§ **Source material**
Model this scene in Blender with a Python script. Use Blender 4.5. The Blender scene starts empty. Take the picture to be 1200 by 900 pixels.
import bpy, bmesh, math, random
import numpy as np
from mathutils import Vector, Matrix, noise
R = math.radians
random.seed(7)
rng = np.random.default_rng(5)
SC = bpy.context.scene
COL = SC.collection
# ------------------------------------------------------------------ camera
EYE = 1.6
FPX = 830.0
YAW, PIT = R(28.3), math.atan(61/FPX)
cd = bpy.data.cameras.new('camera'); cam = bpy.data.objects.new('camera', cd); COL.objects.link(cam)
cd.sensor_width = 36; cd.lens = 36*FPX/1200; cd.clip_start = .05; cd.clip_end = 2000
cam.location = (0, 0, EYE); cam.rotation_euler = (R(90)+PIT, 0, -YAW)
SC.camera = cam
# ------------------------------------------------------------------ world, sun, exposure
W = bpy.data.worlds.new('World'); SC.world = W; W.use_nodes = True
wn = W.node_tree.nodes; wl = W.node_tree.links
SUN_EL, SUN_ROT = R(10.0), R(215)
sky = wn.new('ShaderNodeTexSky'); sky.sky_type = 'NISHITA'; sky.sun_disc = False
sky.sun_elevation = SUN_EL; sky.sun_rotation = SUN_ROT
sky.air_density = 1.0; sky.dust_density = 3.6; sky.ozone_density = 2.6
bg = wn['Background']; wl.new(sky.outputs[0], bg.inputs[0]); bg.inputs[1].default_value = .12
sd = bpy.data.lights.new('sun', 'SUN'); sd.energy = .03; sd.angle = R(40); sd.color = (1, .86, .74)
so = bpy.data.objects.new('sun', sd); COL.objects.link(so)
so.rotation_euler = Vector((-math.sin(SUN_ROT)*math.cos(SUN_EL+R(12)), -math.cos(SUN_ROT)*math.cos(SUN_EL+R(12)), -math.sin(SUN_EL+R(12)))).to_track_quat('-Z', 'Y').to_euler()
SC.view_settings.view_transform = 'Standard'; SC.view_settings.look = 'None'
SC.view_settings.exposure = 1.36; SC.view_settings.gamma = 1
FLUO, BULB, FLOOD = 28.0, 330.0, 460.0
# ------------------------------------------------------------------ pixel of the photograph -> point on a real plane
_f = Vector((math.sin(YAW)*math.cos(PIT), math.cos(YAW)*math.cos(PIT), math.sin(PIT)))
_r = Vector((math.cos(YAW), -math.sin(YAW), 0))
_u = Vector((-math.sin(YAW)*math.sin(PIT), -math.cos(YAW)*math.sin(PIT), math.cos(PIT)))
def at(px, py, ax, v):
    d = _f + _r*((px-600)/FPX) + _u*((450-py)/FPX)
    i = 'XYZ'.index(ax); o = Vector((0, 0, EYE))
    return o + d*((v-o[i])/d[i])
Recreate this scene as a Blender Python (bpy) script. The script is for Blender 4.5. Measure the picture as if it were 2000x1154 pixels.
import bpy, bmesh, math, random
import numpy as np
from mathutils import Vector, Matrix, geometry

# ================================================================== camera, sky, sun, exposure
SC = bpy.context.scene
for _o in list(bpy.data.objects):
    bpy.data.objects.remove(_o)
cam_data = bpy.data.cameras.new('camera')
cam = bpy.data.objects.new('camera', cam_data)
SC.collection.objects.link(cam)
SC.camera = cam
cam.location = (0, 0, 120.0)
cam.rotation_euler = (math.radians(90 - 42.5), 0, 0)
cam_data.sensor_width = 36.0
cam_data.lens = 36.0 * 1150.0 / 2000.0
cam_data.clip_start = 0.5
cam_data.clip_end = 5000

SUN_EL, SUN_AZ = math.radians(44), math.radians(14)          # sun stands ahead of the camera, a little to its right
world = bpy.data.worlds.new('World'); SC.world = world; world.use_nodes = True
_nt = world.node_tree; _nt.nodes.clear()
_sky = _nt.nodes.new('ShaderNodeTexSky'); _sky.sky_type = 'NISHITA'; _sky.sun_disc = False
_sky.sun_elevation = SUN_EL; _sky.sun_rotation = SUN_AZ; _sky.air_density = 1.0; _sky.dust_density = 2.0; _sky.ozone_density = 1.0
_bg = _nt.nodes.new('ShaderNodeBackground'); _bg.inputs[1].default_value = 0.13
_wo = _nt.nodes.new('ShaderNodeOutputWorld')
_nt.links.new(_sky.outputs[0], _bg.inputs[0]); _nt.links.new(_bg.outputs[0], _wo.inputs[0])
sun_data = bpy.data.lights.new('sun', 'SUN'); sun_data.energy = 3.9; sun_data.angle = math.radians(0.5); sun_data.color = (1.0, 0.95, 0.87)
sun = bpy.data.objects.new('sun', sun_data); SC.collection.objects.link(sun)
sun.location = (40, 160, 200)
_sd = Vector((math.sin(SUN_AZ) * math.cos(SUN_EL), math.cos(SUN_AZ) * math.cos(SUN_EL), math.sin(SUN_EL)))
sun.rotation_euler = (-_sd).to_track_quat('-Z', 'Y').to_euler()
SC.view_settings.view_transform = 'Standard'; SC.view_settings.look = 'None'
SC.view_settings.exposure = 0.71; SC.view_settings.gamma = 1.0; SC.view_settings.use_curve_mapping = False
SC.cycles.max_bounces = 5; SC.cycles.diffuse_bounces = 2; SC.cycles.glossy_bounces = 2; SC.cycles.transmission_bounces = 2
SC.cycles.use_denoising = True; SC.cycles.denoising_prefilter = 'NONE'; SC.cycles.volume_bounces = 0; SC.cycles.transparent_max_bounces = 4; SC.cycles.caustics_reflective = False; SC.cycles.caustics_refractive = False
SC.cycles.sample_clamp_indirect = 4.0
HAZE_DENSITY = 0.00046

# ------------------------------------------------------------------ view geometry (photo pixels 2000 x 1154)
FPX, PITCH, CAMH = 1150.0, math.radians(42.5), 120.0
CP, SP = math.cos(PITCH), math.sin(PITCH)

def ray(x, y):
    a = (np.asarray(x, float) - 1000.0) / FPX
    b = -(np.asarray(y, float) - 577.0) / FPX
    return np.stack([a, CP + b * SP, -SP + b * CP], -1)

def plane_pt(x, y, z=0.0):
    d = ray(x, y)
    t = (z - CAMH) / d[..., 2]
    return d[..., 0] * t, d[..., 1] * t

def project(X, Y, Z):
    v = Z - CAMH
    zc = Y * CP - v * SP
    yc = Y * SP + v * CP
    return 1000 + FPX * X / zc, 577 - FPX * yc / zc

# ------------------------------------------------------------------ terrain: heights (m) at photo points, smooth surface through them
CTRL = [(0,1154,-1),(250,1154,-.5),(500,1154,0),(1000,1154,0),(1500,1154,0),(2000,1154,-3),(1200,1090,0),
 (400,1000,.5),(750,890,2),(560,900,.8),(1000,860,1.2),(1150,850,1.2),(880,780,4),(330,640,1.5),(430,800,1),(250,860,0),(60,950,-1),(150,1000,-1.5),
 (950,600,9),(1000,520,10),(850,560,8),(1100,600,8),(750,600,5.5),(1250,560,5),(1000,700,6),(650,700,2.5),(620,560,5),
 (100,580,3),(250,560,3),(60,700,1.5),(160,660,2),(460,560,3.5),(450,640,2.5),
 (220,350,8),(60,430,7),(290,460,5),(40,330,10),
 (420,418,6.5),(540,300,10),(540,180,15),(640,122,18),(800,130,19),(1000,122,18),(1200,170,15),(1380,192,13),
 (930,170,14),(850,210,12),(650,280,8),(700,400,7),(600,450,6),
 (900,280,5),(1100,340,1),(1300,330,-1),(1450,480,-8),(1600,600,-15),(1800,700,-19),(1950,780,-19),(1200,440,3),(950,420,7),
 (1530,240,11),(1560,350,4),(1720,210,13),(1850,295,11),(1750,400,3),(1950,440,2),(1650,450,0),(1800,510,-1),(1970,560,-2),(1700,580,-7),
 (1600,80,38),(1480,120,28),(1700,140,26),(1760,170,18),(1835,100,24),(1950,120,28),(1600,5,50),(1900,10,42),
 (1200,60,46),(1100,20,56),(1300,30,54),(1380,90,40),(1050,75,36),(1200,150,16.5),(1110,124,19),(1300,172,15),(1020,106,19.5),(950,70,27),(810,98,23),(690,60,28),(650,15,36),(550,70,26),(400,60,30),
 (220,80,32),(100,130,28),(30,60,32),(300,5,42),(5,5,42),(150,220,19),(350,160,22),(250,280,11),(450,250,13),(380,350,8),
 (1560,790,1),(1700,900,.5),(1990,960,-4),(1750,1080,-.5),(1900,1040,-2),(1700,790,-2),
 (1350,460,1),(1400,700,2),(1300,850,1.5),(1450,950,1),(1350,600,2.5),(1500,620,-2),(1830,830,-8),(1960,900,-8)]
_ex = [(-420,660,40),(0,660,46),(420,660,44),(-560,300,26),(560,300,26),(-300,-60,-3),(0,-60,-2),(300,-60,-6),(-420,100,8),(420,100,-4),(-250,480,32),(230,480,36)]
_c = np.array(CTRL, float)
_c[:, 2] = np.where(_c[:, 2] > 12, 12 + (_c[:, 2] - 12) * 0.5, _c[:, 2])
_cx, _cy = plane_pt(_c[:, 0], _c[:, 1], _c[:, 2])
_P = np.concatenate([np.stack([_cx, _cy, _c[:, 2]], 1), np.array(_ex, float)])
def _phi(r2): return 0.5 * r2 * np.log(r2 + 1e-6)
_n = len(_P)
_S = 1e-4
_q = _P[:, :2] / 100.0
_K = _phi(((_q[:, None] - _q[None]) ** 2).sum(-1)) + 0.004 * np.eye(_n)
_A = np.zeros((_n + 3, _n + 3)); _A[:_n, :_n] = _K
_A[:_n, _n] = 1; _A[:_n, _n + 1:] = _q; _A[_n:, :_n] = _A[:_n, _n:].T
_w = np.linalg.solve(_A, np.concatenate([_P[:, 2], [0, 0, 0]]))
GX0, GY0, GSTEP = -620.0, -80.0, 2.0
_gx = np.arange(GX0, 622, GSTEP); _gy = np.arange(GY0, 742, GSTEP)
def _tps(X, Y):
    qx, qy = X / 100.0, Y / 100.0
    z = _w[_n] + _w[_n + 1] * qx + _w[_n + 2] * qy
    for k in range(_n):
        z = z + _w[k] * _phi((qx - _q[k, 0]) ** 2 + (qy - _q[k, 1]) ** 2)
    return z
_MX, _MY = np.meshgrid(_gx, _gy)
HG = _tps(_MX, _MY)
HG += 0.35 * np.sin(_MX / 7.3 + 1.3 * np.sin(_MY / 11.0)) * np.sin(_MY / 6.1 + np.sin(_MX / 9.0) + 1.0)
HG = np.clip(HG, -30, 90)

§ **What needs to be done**
Using the data above, extract exactly the lines from the one that holds "Recreate this scene" to the one that holds "cam_data.clip_end = 5000", both ends included, and no others.

§ **Exercise response**
Recreate this scene as a Blender Python (bpy) script. The script is for Blender 4.5. Measure the picture as if it were 2000x1154 pixels.
import bpy, bmesh, math, random
import numpy as np
from mathutils import Vector, Matrix, geometry

# ================================================================== camera, sky, sun, exposure
SC = bpy.context.scene
for _o in list(bpy.data.objects):
    bpy.data.objects.remove(_o)
cam_data = bpy.data.cameras.new('camera')
cam = bpy.data.objects.new('camera', cam_data)
SC.collection.objects.link(cam)
SC.camera = cam
cam.location = (0, 0, 120.0)
cam.rotation_euler = (math.radians(90 - 42.5), 0, 0)
cam_data.sensor_width = 36.0
cam_data.lens = 36.0 * 1150.0 / 2000.0
cam_data.clip_start = 0.5
cam_data.clip_end = 5000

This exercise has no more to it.